The Rimers of Eldritch – disturbing glimpse of small town life

There is an improvisational-theatre narrative format known as a Spoon River, in which a set of monologues by residents of a small town tell the story of how an event on the town affected each of them.  The improv performers sit or stand facing the audience, and when it’s done well, the story unfolds with an interesting set of characters showing several viewpoints on an important event.

My first impression of The Rimers of Eldritch, the Lanford Wilson play directed by Jan Selman and performed this weekend by the second-year BFA Acting class at University of Alberta, was that the ensemble taking their places on various levels of risers and chairs, facing the audience without much interaction with each other, was about to perform a Spoon River.

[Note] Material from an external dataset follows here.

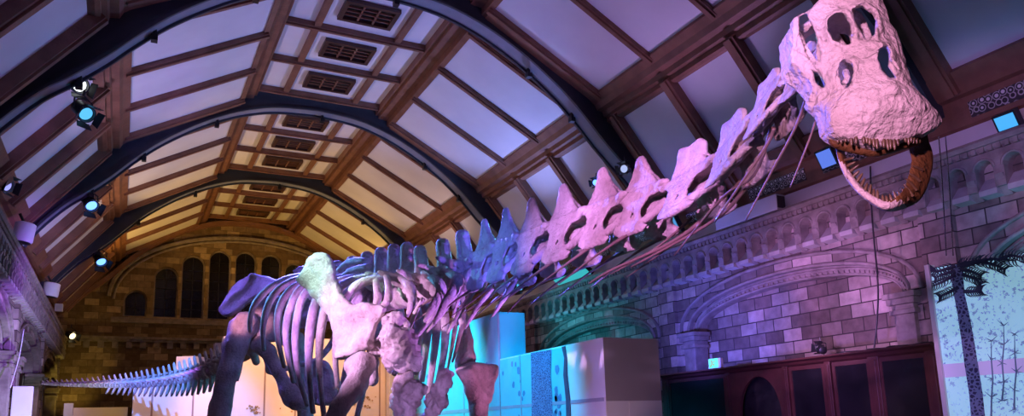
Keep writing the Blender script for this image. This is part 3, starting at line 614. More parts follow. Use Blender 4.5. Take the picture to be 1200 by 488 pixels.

I saw immediately that they were going to be speaking about a significant event, because one of the first identifiable characters was a Judge (Morgan Grau) swearing in a witness to a trial (Celeste Tikal as Nelly Windrod, a woman in work trousers contrasting with the other female performers in skirts and dresses).   Throughout the performance we have occasional glimpses of trial scenes, but we gradually piece together the truth of what happened as we see small-group scenes set before, during, and after the climactic night.

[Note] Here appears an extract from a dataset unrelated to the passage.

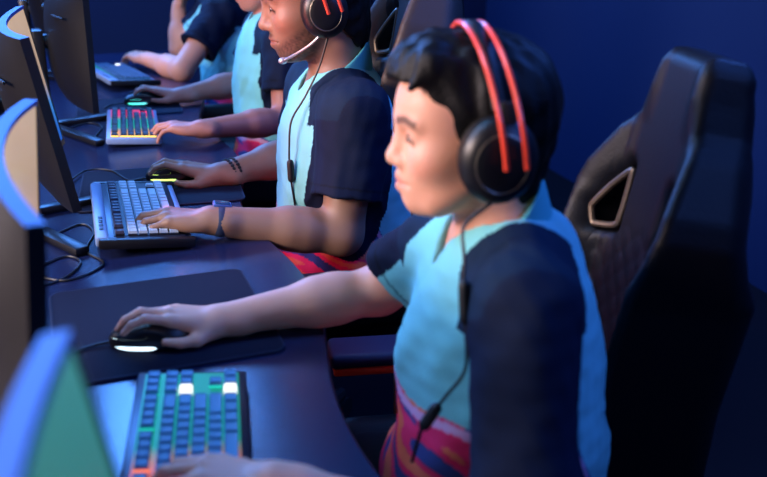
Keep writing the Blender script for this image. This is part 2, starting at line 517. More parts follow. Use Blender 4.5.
keyboard('keyboard glowing in pink, teal and yellow bands', (.076, 2.655, DZ + .006), math.radians(-2), K3t, K3s, kb_grey, ramp_emit('pink_teal_yellow_plate_glow', [(0, '#ffc040'), (.18, '#ff9a40'), (.3, '#10b8a0'), (.62, '#10b0a8'), (.78, '#ff1a60'), (1, '#ff1a50')], .7, 1, 2.49, 2.82))
keyboard('farthest keyboard, dim blue and cyan lit, turned slightly', (.075, 3.50, DZ + .0095), math.radians(14), K4t, K4s, kb_grey, M_black, panel=kb_grey, tilt=5,
         special=lambda x, y: 'lit' if x > 16 and 1 < y < 2 else None)

# ------------------------------------------------------------------ mice
def mouse(label, loc, rz, strip, wheel):
    t = thing('computer_mouse', label, 'mouse', loc, rz, 'computer mice on the pads')
    body = [Ell((.0, 0, .008), (.064, .033, .031), k=.01), Ell((-.02, 0, .012), (.042, .034, .030), k=.02),
            Fn(lambda p: .001 - p[:, 2], .004, 'i'), Ell((.02, .05, .02), (.05, .022, .016), k=.01, op='s'), Ell((.02, -.05, .02), (.05, .022, .016), k=.01, op='s')]
    vt, q = surface(body, (-.08, -.05, -.005), (.08, .05, .055), .002, 24)
    top = (vt[:, 2] > .017) & (vt[:, 0] > .004)
    lab = np.where(top & (vt[:, 1] > .0022), 1, np.where(top & (vt[:, 1] < -.0022), 2, 0))
    for k, (u, f) in split(vt, q, lab, {0: 's', 1: 'l', 2: 'r'}).items():
        w = vt[u].copy()
        if k: w[:, 2] += .0007
        mesh('shell' if k == 0 else 'button', w, f, M_black, t)
    BM().cyl((.034, -.0035, .03), (.034, .0035, .03), .0105, n=20).done('scroll_wheel', wheel, t)
    P = [(.052 * math.cos(a) * 1.12, .032 * math.sin(a) * 1.06, .006) for a in [math.radians(10 * i) for i in range(-14, 15)]]
    BM().tube(P, .0028, 6, 0).done('light_strip', strip, t)
    BM().tube([(.06, 0, .006), (.085, 0.004, .004), (.11, .02, .003), (.125, .06, .003)], .0022, 6).done('cable', M_cord, t)
    return t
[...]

The ensemble of 12 plays about 17 characters.  Working out who they are, how they’re connected, and what’s significant in each of their conversations was like the pleasure of reading a murder mystery, the kind where everything mentioned in passing becomes meaningful.  Martha Truit and Wilma Atkins (Carmen Nieuwenhuis and Sarah Feutl) are a pair of older women discussing everyone and everything as they sew and fold linens, with a judgemental limited view.  Corben Kushneryk is Harry Windrod, a frail old man who insists he saw the crime, but I soon decided that he too was an unreliable narrator.  Kushneryk did a great job of conveying his character’s physical and mental frailties without caricaturing.  Kristen Padayas’s character Eva was a young girl with a physical disability, protected by her religious mother Evelyn (Natasha Napoleao), naive, joyful, and isolated.   Her only friend is Robert (Bradley Doré), a slightly older boy dealing with a family tragedy and some identity issues.   Other inhabitants of the failing US midwest town include café owner Cora (Jessy Ardern), Walter (David Feehan) a young man whose presence in the café leads to gossip, and the Johnson family of farmers, parents Peck and Mavis (Jordan Sabo and Jessy Ardern), restless daughter Patsy (Natasha Napoleao), and her casually cruel older brother Josh (Morgan Grau).  Various other townspeople are added by double-casting and simple costume shifts.  Many of the stories are about an unsavory homeless man, Skelly Mannor (Stuart McDougall), who lurks about the stage as about the town, in a hunched-over unnerving way.  McDougall plays the character with a slight Irish-like accent, which puzzled me a bit but added to the impression of him being a misfit in the town.

Near the end of the performance, I formed the theory that maybe the only reliable narrator in the whole performance was Skelly Mannor, whom most of them are ignoring or vilifying.  And that theory seemed to work.  Nobody else in the town really finds out the truth about what happened the night Skelly Mannor was shot, and mostly they don’t seem to want to.  And there aren’t any obvious positive outcomes or character developments from the set of events either.  People’s lives are just going to go on, messy and unhappy, trying to find comfort and cutting out people who don’t fit in.   It was disturbing and real and I liked it.

The multiple casting gave many of the ensemble members the opportunity to create characters of different ages and viewpoints, which was fascinating to watch.  I look forward to seeing what else this ensemble does over the next few years, together at U of A and separately in local productions.